Wednesday, January 23, 2008

@ The Movies

Oh my. I'm so very behind on the news....

Tonight I went to the Graphic Design Meetup Group, for the first time in a long time. They used to have it somewhat nearby and then moved it so far towards downtown that it would be a 70-mile trip for me to make it...alone, at night, in the city. Um...no.

So anyway, they noticed a precipitous drop in attendance, and decided to have two meetings and more or less split the locations, one meeting downtown and the other closer to the 'burbs. So I made up a lasagna and threw it in the fridge for Doug to heat up and I went.

Nothing spectacular happened (though I'm proud to say that I left my business cards at home. Nice. Really a swift move to make when you're at a networking event, don't you think?), though I did have an interesting conversation with someone who took a break from design work to make a movie. It's not a huge budget sort of thing, but it sounded really interesting...I mean, how many people take time off to produce a movie? So what kind of movie? In a nutshell, a woman wakes up in a pit of mud on a construction site, with no idea who she is or what happened to her, although it appears that she's been beaten up and left for dead. She spends most of her time going on a quest to figure out what has happened. There's a male character who appears throughout the movie who's "trying to help her, although, as the audience, you're not sure if he's really helping her or going after her," she says. There are a few paranormal instances thrown in, weird flashbacks which, inexplicably, seem to be set in the 1850s, and you're not sure if your heroine is remembering being a character in a movie, has been reincarnated, has gone completely insane....and there's a twist and a surprise ending, which obviously you're not going to reveal to a complete stranger standing there in Starbucks. Makes total sense to me. 

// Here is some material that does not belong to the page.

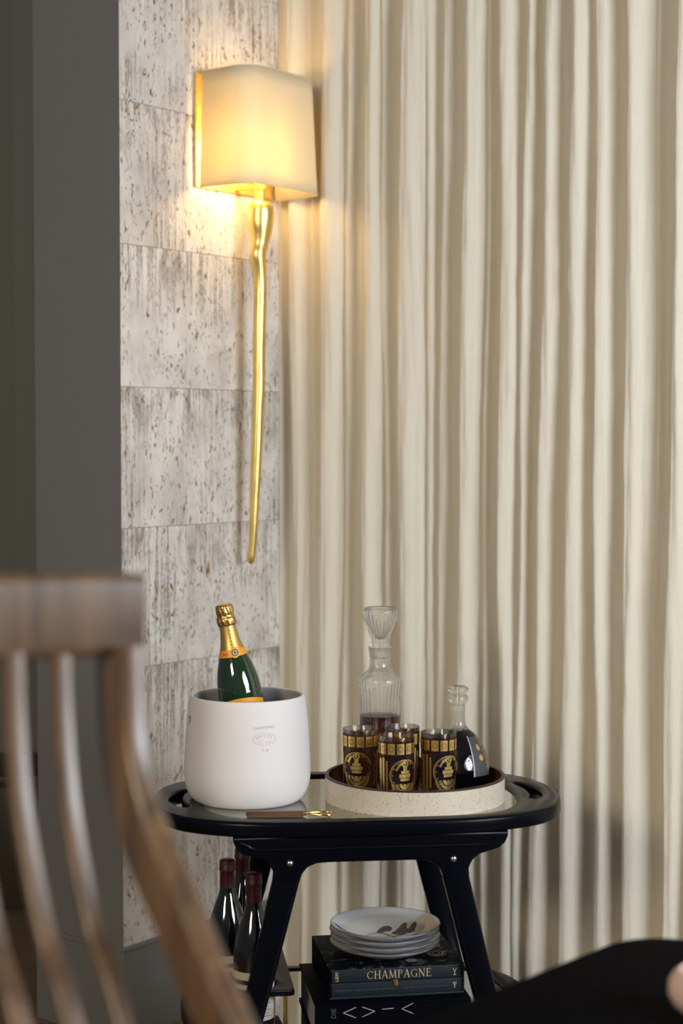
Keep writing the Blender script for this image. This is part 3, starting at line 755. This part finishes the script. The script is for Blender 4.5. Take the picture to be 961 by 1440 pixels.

I asked how she was going to distribute this movie...she says probably via a couple of film festivals and some private screenings and such. I'd have no idea how to go about such a thing. 

She says all of it was shot here in and around St. Louis. The interior church scenes were shot at SLU's St Francis Xavier College Church, which is a positively amazing venue. And so many of the scenes just fell together so nicely, it was eerie. "About a week before shooting, we still didn't have a place to shoot the opening," she says. "We were hoping to find a church that had some construction going on, so we could do the mud pit scene with all the construction stuff there in the shot. All the churches I kept contacting were either uncomfortable with it or couldn't for various reasons. And one day I go driving and a church right next door to me suddenly has scaffolding up, so....it took me four days to get a hold of the right person, but once I did they were like, 'Sure, no problem.' And it was great, the day we were there the real-life construction crews were doing work, so we had our actors in hard hats in the foreground, and in the background we had real construction workers climbing around and all their heavy equipment." I can't imagine what that would have cost if she'd had to hire all the extras, and the set, not to mention the equipment. 

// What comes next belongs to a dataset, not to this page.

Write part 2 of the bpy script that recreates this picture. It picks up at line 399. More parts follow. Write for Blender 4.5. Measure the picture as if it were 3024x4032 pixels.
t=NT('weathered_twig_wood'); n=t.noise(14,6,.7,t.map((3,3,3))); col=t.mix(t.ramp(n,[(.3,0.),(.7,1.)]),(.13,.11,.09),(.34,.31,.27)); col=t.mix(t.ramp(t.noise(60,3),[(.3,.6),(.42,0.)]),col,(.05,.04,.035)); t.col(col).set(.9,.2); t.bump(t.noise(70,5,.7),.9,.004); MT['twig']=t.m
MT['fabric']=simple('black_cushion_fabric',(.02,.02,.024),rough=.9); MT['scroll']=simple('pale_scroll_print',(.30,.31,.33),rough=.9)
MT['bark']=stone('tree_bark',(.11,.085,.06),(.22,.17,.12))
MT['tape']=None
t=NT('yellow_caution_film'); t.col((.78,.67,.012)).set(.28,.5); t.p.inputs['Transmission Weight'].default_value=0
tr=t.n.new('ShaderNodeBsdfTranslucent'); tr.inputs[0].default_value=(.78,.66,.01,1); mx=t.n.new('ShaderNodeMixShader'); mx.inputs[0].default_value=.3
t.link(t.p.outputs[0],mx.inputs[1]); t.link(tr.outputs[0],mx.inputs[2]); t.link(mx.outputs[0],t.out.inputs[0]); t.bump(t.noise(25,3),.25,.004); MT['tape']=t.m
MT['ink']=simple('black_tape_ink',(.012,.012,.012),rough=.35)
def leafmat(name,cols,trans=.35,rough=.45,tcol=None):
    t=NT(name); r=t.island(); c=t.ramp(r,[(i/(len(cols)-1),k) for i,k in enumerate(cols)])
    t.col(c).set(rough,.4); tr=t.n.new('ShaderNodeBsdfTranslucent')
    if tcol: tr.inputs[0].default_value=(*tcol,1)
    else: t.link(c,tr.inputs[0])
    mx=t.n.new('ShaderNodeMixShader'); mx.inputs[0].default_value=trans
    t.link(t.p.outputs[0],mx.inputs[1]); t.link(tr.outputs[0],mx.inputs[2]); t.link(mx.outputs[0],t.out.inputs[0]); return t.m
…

Some of the other scenes were also shot around Old Town St Charles, a place I know and like quite well. They had a lot of people dressed in period clothing to do the scenes, and used a bed and breakfast which was already decorated for the right time period. Everyone was totally cooperative with the whole thing...she says her parents came to visit her for a few weeks and they got to come to the set to watch her work. They were a little worried about the movie (I mean, what, she's filming something in someone's backyard?), but she says that night they'd set up on Main Street on one of the cafe patios, "fogged the whole thing over, and we had like an 80-foot crane with a huge spotlight shining down, like it was moonlight."
"What did your parents think?"
She thought for a moment. "I think they were impressed, you know, it wasn't something like they'd been worried about, and that night we were able to just sort of sit in the corner of the patio and watch all the scenes unfold."

There's a preview of the movie on YouTube. It's called Shadowlands. 



So that was my evening. Before that I had SUCH a good time at home; I scrubbed out the shower, gave the kids a bath, cleaned out the litterboxes to the nth degree, and did five loads of laundry and three loads of dishes. Glad I didn't have any pressing client issues going on!

We went to Eagle Days again, and this time Lauren wanted to come. David likes to go because he actually LIKES eagles. He's kinda got this raptor thing going. Lauren wanted to go simply because David was going. So of course she's freezing to death and whining and complaining and essentially ruining it for everyone else. I REALLY don't think I'm taking her next year. Heck, David might not want to go next year. Who knows? 

At any rate, I DO have more news, but frankly, it's getting late, so I'll catch up a bit more later.